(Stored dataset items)
+ + +

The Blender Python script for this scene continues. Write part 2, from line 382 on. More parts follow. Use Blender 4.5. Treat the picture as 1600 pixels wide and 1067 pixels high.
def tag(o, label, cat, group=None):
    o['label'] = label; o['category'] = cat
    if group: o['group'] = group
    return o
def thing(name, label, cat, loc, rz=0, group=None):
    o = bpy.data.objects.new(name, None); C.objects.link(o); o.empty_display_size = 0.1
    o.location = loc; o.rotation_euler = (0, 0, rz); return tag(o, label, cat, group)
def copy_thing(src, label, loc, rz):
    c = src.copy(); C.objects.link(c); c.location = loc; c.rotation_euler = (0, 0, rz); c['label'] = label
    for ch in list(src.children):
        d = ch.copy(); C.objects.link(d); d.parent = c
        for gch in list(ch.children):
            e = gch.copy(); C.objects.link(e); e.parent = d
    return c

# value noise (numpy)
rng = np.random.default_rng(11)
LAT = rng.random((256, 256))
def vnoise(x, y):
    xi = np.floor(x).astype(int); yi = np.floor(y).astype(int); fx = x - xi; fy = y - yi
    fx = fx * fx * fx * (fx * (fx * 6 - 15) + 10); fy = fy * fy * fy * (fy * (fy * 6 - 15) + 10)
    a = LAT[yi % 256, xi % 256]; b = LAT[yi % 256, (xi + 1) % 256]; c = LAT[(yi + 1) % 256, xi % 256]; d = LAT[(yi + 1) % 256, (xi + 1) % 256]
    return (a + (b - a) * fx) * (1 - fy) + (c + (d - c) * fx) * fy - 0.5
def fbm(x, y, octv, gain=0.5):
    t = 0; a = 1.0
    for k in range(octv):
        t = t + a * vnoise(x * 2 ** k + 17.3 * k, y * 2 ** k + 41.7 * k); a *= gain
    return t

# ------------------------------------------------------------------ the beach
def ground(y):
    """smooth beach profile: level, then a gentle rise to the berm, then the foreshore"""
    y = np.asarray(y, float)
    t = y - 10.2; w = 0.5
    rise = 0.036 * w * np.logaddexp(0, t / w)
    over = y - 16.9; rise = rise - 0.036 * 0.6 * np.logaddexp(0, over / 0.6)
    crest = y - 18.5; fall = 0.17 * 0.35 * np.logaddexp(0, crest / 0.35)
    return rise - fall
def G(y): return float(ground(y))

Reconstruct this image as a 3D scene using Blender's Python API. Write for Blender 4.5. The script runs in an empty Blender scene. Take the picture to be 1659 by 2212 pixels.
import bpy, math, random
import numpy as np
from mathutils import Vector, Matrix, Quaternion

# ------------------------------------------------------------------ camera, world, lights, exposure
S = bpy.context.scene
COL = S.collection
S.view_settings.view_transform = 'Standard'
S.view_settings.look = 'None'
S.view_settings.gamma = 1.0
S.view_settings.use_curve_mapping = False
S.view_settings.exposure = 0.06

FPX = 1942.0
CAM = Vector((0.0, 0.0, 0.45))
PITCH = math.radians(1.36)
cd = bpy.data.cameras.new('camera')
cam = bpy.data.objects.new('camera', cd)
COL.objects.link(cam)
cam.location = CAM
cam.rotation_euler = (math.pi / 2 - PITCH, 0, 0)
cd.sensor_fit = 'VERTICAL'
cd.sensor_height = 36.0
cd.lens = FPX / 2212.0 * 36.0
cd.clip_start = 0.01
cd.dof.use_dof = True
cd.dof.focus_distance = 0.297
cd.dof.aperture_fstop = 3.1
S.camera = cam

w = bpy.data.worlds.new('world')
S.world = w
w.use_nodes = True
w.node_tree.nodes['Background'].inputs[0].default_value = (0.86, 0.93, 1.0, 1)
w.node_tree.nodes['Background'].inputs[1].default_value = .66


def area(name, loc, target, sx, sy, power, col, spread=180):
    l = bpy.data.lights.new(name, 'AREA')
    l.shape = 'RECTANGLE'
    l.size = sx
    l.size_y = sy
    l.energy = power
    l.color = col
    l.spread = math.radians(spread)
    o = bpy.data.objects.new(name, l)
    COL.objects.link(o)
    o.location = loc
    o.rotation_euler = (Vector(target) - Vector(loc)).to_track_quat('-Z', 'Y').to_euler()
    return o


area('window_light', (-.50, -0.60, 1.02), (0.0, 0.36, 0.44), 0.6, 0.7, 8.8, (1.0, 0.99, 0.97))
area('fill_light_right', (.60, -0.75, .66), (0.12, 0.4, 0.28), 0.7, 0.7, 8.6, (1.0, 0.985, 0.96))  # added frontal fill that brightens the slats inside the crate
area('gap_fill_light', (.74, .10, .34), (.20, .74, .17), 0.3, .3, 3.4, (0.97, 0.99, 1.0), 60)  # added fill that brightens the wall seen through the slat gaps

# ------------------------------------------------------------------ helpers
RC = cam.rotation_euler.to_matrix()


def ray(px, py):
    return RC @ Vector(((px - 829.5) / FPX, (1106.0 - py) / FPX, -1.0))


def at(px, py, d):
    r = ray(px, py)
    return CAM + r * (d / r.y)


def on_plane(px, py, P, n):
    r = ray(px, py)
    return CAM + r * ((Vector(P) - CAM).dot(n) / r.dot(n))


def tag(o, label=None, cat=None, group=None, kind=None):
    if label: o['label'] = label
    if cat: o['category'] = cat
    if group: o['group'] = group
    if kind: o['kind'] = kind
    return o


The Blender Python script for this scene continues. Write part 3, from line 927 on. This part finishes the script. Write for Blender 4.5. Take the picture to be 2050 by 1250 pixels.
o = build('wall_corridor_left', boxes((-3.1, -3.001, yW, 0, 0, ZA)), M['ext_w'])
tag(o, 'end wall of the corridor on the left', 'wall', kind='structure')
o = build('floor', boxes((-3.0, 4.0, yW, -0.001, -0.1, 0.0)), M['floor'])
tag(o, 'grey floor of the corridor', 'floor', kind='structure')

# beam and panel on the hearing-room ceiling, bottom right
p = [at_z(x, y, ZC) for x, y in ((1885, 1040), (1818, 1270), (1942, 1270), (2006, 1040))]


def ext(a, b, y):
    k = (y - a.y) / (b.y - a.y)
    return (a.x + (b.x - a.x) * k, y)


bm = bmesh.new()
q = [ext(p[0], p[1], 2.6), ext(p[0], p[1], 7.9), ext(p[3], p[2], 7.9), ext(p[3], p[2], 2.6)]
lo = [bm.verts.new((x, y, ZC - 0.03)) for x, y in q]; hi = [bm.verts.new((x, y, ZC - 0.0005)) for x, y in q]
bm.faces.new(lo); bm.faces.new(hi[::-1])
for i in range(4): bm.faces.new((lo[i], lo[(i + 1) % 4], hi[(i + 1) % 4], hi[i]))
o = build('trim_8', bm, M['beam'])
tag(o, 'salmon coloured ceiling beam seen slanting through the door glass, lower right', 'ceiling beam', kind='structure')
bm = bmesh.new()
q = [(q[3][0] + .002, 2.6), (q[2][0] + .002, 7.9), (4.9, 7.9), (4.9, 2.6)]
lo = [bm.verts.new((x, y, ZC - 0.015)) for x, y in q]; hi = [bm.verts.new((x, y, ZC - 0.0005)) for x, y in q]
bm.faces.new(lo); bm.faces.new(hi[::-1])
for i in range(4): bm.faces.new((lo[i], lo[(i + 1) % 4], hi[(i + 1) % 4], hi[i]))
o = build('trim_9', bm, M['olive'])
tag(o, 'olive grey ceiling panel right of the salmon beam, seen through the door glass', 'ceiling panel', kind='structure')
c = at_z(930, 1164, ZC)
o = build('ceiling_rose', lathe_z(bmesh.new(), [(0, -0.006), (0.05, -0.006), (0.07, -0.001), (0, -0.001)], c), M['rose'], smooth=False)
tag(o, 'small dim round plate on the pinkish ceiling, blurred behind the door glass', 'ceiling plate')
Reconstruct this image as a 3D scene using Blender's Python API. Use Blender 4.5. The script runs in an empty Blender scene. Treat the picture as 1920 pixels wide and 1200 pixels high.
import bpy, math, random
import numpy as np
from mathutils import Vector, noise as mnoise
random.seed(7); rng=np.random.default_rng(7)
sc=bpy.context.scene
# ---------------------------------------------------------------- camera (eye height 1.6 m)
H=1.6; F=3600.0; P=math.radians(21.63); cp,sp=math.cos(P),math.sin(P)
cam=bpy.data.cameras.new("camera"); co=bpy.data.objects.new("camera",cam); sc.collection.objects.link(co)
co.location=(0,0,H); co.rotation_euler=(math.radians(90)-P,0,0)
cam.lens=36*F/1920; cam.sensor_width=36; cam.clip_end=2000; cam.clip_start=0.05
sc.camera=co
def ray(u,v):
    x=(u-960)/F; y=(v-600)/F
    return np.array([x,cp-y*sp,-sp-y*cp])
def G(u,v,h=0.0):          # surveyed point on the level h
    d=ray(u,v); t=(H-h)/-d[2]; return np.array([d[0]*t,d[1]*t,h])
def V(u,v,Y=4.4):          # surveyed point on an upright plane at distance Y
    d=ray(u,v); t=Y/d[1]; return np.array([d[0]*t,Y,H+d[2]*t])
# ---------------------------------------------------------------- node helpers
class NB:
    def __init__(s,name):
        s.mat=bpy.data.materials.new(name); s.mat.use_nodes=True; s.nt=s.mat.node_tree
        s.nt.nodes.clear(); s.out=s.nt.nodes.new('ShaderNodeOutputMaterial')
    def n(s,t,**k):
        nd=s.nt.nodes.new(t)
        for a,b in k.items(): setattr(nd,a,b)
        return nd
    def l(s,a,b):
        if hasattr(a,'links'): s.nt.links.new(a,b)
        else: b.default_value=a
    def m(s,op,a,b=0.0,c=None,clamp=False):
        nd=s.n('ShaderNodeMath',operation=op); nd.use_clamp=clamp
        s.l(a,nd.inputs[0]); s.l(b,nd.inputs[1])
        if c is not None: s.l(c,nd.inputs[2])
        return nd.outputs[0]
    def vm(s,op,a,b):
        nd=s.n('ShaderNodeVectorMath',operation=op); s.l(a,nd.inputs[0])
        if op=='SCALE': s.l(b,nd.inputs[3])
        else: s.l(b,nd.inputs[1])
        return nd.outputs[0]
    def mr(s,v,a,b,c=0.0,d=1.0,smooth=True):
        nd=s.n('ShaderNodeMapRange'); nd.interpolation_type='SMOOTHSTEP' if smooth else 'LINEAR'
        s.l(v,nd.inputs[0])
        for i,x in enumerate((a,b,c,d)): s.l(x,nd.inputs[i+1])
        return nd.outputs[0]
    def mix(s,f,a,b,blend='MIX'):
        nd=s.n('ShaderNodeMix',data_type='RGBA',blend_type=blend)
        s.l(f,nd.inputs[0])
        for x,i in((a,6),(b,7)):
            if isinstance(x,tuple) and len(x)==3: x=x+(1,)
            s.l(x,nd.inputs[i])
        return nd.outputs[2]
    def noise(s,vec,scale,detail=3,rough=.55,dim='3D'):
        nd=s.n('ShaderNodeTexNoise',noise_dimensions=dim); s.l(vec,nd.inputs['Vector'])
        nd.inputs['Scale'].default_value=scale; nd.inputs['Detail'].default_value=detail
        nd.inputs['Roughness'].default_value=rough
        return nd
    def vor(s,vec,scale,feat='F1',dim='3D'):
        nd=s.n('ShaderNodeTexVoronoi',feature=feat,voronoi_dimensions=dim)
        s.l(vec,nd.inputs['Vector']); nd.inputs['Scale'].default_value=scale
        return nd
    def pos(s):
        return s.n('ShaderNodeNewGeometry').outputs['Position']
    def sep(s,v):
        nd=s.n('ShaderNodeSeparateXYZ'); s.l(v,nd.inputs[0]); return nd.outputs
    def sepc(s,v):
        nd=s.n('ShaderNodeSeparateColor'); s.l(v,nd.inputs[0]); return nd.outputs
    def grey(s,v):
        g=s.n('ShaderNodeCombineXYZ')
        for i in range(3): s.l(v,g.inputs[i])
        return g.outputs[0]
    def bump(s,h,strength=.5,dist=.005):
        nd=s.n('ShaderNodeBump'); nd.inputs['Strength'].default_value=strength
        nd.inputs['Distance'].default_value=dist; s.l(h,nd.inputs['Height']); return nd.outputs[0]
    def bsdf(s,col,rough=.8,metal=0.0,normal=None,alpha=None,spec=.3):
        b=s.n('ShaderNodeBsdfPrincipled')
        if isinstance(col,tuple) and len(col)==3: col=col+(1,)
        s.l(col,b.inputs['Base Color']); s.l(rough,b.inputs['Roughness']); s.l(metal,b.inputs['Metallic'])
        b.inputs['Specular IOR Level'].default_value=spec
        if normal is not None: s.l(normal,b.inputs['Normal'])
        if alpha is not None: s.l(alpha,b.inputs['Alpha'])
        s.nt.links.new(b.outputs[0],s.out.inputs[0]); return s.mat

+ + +

**STATED TASK**
Copy verbatim the line that contains "by 1250 pixels.", the line that contains "tag(o, 'grey floor", and all lines between them.

**SOLVED EXERCISE**
The Blender Python script for this scene continues. Write part 3, from line 927 on. This part finishes the script. Write for Blender 4.5. Take the picture to be 2050 by 1250 pixels.
o = build('wall_corridor_left', boxes((-3.1, -3.001, yW, 0, 0, ZA)), M['ext_w'])
tag(o, 'end wall of the corridor on the left', 'wall', kind='structure')
o = build('floor', boxes((-3.0, 4.0, yW, -0.001, -0.1, 0.0)), M['floor'])
tag(o, 'grey floor of the corridor', 'floor', kind='structure')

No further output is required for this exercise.